Searching the Founders
The very first search on the public site for Founders Online was from a National History Day student who looked for the keyword cheese. She received 252 results, the first result from George Washington during the French and Indian War in June 1755, and the last is an account of the "Mammoth Cheese" delivered to President Thomas Jefferson on New Year's Day, 1802 from the citizens of Cheshire, Massachusetts. The gift was an enormous wheel of cheese, measuring more than 4 feet in diameter and weighing an estimated 1,235 pounds.
That's a lot of cheese. From fun examples like this to more scholarly subjects, Founders Online provides a way into the works of the Founding Fathers like no other resource around. It allows people to search by keyword, finding not only those terms used by the Founders themselves, but documents that may not mention specific words but have been tagged to show up in search results. Faceted searches will also help users find what they are looking for, and you can read all about the complexity of the Search Function at http://founders.archives.gov/help/searching.
You can see first-hand the close working partnership between George Washington and Alexander Hamilton from their time in the Revolutionary War to Hamilton's draft of Washington's Farewell Address.
Or read John Adams's description of Congress as a place where "There is so much Wit, Sense, Learning, Acuteness, Subtilty, Eloquence, etc., among fifty Gentlemen, each of whom has been habituated to lead and guide in his own Province, that an immensity of Time, is spent unnecessarily."
You can track Benjamin Franklin's role in the Treaty of France in 1783, ending the war with Britain, and imagine what might have happened had he gained his wish for the British to cede all of Canada to the United States.
Or you can follow Thomas Jefferson's drafting of the Declaration of Independence, and James Madison's role in shaping the Constitution and the Bill of Rights and the fierce debates between the Federalists and Anti-Federalists.
Just as remarkably, you can find insights into their private lives: the devotion expressed in the letters between John and Abigail Adams; Madison's views on slavery; Hamilton's feud that led to the fatal duel with Burr; the stuffed moose sent to Jefferson in Paris; Ben Franklin's turkey; and yes, Washington's decades-long problems with his teeth.
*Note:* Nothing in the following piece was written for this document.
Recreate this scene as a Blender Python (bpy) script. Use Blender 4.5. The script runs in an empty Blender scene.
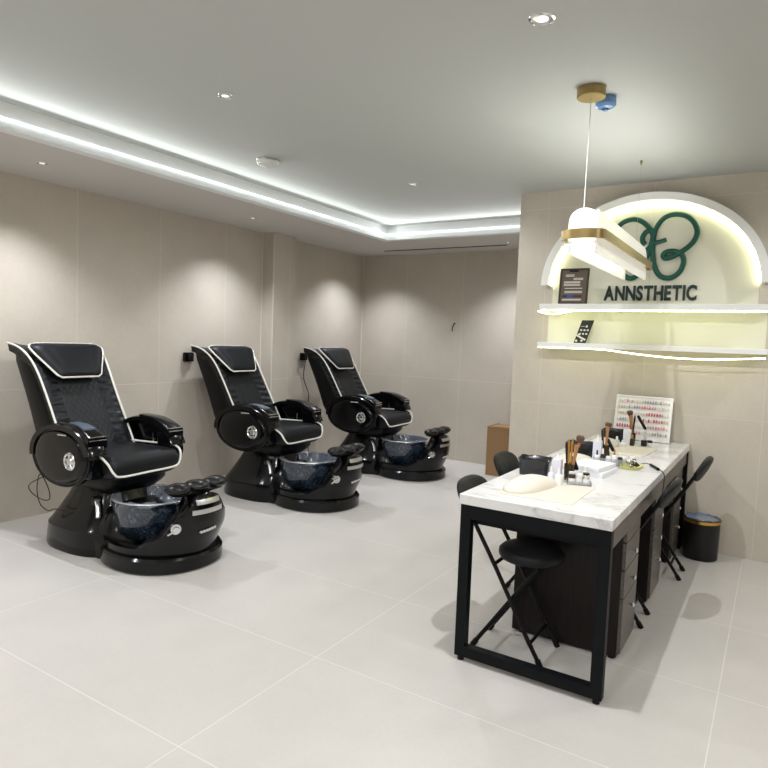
import bpy, math, random
from mathutils import Vector, Matrix
random.seed(4)
C = bpy.context.scene.collection
PI = math.pi
def R(a): return math.radians(a)
def lin(c):
    return tuple(((x/255)/12.92 if x/255 <= .04045 else ((x/255+.055)/1.055)**2.4) for x in c) + (1,)

# ------------------------------------------------------------------ materials
def mat(name, col, rough=.5, metal=0, coat=0, emit=None, estr=0, spec=.5, trans=0, alpha=1, ior=1.45):
    m = bpy.data.materials.new(name); m.use_nodes = True
    b = m.node_tree.nodes['Principled BSDF']
    b.inputs['Base Color'].default_value = lin(col)
    b.inputs['Roughness'].default_value = rough
    b.inputs['Metallic'].default_value = metal
    b.inputs['Coat Weight'].default_value = coat
    b.inputs['Coat Roughness'].default_value = .08
    b.inputs['Specular IOR Level'].default_value = spec
    b.inputs['Transmission Weight'].default_value = trans
    b.inputs['Alpha'].default_value = alpha
    b.inputs['IOR'].default_value = ior
    if emit:
        b.inputs['Emission Color'].default_value = lin(emit); b.inputs['Emission Strength'].default_value = estr
    return m
class N:
    def __init__(s, m): s.t = m.node_tree; s.b = s.t.nodes['Principled BSDF']
    def add(s, kind, **kw):
        n = s.t.nodes.new(kind)
        for k, v in kw.items(): setattr(n, k, v)
        return n
    def lk(s, a, b): s.t.links.new(a, b)
    def math(s, op, a, b=None):
        n = s.add('ShaderNodeMath', operation=op)
        for i, v in enumerate((a, b)):
            if v is None: continue
            if isinstance(v, (int, float)): n.inputs[i].default_value = v
            else: s.lk(v, n.inputs[i])
        return n.outputs[0]
    def mix(s, f, a, b):
        n = s.add('ShaderNodeMix', data_type='RGBA')
        for i, v in ((0, f), (6, a), (7, b)):
            if isinstance(v, (int, float)): n.inputs[i].default_value = v
            elif isinstance(v, tuple): n.inputs[i].default_value = v
            else: s.lk(v, n.inputs[i])
        return n.outputs[2]
    def noise(s, vec, scale, detail=3, rough=.5):
        n = s.add('ShaderNodeTexNoise'); n.inputs['Scale'].default_value = scale
        n.inputs['Detail'].default_value = detail; n.inputs['Roughness'].default_value = rough
        if vec is not None: s.lk(vec, n.inputs['Vector'])
        return n.outputs['Fac']
    def bump(s, h, strength, dist=.01):
        n = s.add('ShaderNodeBump'); n.inputs['Strength'].default_value = strength; n.inputs['Distance'].default_value = dist
        s.lk(h, n.inputs['Height']); s.lk(n.outputs[0], s.b.inputs['Normal'])
    def ramp(s, f, stops):
        n = s.add('ShaderNodeValToRGB'); e = n.color_ramp.elements
        while len(e) < len(stops): e.new(.5)
        for i, (p, c) in enumerate(stops): e[i].position = p; e[i].color = c
        s.lk(f, n.inputs[0]); return n.outputs[0]

def tile_mat(name, col, grout, ax, o, sz, w, rough, var=.03, mott=.06, spec=.5):
    """large-format tiles: grout lines on a real-world grid"""
    m = mat(name, col, rough, spec=spec); n = N(m)
    tc = n.add('ShaderNodeTexCoord'); sx = n.add('ShaderNodeSeparateXYZ'); n.lk(tc.outputs['Object'], sx.inputs[0])
    ds = []; fl = []
    for k in range(2):
        q = n.math('DIVIDE', n.math('SUBTRACT', sx.outputs[ax[k]], o[k]), sz[k])
        q = n.math('ADD', q, 40.0)
        fr = n.math('FRACT', q); fl.append(n.math('FLOOR', q))
        d = n.math('MULTIPLY', n.math('MINIMUM', fr, n.math('SUBTRACT', 1.0, fr)), sz[k]); ds.append(d)
    line = n.math('LESS_THAN', n.math('MINIMUM', ds[0], ds[1]), w)
    cv = n.add('ShaderNodeCombineXYZ'); n.lk(fl[0], cv.inputs[0]); n.lk(fl[1], cv.inputs[1])
    wn = n.add('ShaderNodeTexWhiteNoise', noise_dimensions='3D'); n.lk(cv.outputs[0], wn.inputs['Vector'])
    base = lin(col); dark = tuple(x*(1-mott*2.2) for x in base[:3]) + (1,); lt = tuple(min(1, x*(1+mott)) for x in base[:3]) + (1,)
    nz = n.noise(tc.outputs['Object'], 2.3, 7, .62)
    nz2 = n.noise(tc.outputs['Object'], 45, 3, .6)
    f = n.math('ADD', n.math('MULTIPLY', nz, .7), n.math('MULTIPLY', nz2, .3))
    c = n.ramp(f, [(.3, dark), (.7, lt)])
    c2 = n.mix(n.math('MULTIPLY', wn.outputs['Value'], var*4), c, tuple(x*.8 for x in base[:3]) + (1,))
    n.lk(n.mix(line, c2, lin(grout)), n.b.inputs['Base Color'])
    n.lk(n.math('ADD', n.math('MULTIPLY', nz, .12), rough-.06), n.b.inputs['Roughness'])
    n.bump(n.math('SUBTRACT', 1.0, line), .25, .002)
    return m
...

One of our favorite pieces is this letter from James Madison to Eliza House Trist, 21 May 1789, two years after the contentious debates in Virginia over the Constitution. Here he shares an anecdote concerning William Grayson, one of the Anti-Federalists, which shows how men of good intentions on both sides of political issues can remain friends, long after their enmities have ceased :
Col. Grayson has at length joined us. He too considers himself as a member of the invalid corps. But enjoys good spirits which is a proof that his malady is nowise akin to his former one.1 We have just been together, laughing over a paragraph in one of his speeches in our Convention just come to hand in the 2d vol. of the debates. That you may judge how far there was room for it, I will transcribe a specimen-"We are now told by the hble. gentleman (Govr. Randolph) that we shall have wars & rumours of wars; that every calamity is to attend us & that we shall be ruined & disunited forever, unless we adopt this Constitution. Penna. & Maryland are to fall upon us from the North like the Goths & Vandals of old. The Algerines, whose flat-sided vessels never came farther than Madeira, are to fill the Chesapeake with mighty fleets & to attack us on the front. The Indians are to invade us with numerous armies on our rear in order to convert our Cleared lands into hunting grounds. And the Carolinians from the South, mounted on Alligators I presume, are to come & destroy our corn fields & eat up our little children. These Sir are the mighty dangers which await us if we reject."
South Carolinians mounted on alligators! You can look it up.